How to lose weight and hair through stress and poor nutrition
The Hacker’s Diet, notwithstanding its silly subtitle, is a serious book about how to lose weight and permanently maintain whatever weight you desire. It treats dieting and weight control from an engineering and management standpoint, and provides the tools and an understanding of why they work and how to use them that permit the reader to gain control of their own weight.
The blurb above is how it starts. Is it a book? Is it a website? Is it a chart? Is it an MS Excel file?
Well, John Walker’s Hacker’s Diet is all of the above, and it’s a humorous take on a serious topic. It seems perfectly suited for people who appreciate graphs, people who like to keep track of things, and people who like to understand what they’re doing. Oh, and fat people too, although by the end they won’t be fat anymore – and they’ll have the stats to prove it.
I came across this as a fluke. It was an off-hand remark on a personal finance site about something called The Lifetime Fitness Ladder and it looked intriguing. But it’s not just about fitness. This guy (who founded AutoDesk and invented AutoCAD, by the way) thought about how he could lose is extra weight and came up with a combination of a very simple exercise program and a weight-tracking plan. There is a lot more to read if you’re interested (otherwise it wouldn’t be a book) but if you just want to get started, you can do that without further reading.

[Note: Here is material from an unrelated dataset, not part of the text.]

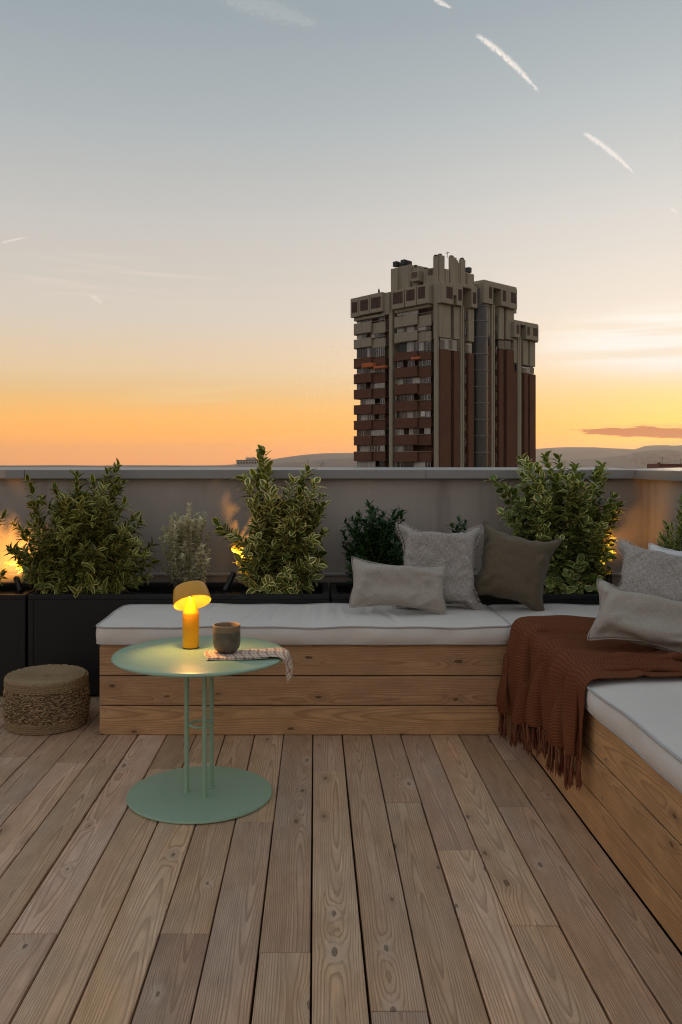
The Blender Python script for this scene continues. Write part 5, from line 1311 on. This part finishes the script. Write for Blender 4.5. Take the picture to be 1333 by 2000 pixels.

Exercise 10-15 minutes per day, and track your weight every once in a while. That’s basically the whole deal in a nutshell. John provides tools for tracking your progress — paper forms, Excel files, or an online account; whatever you prefer. He also delivers a lot of smart thoughts to back up his plan, including simple examples, statistics, and math.
I’m giving this a try, for sure. When I’ve built up some good data that I can publish, I’ll revisit this and you can marvel at how fast I lost my extra weight, too.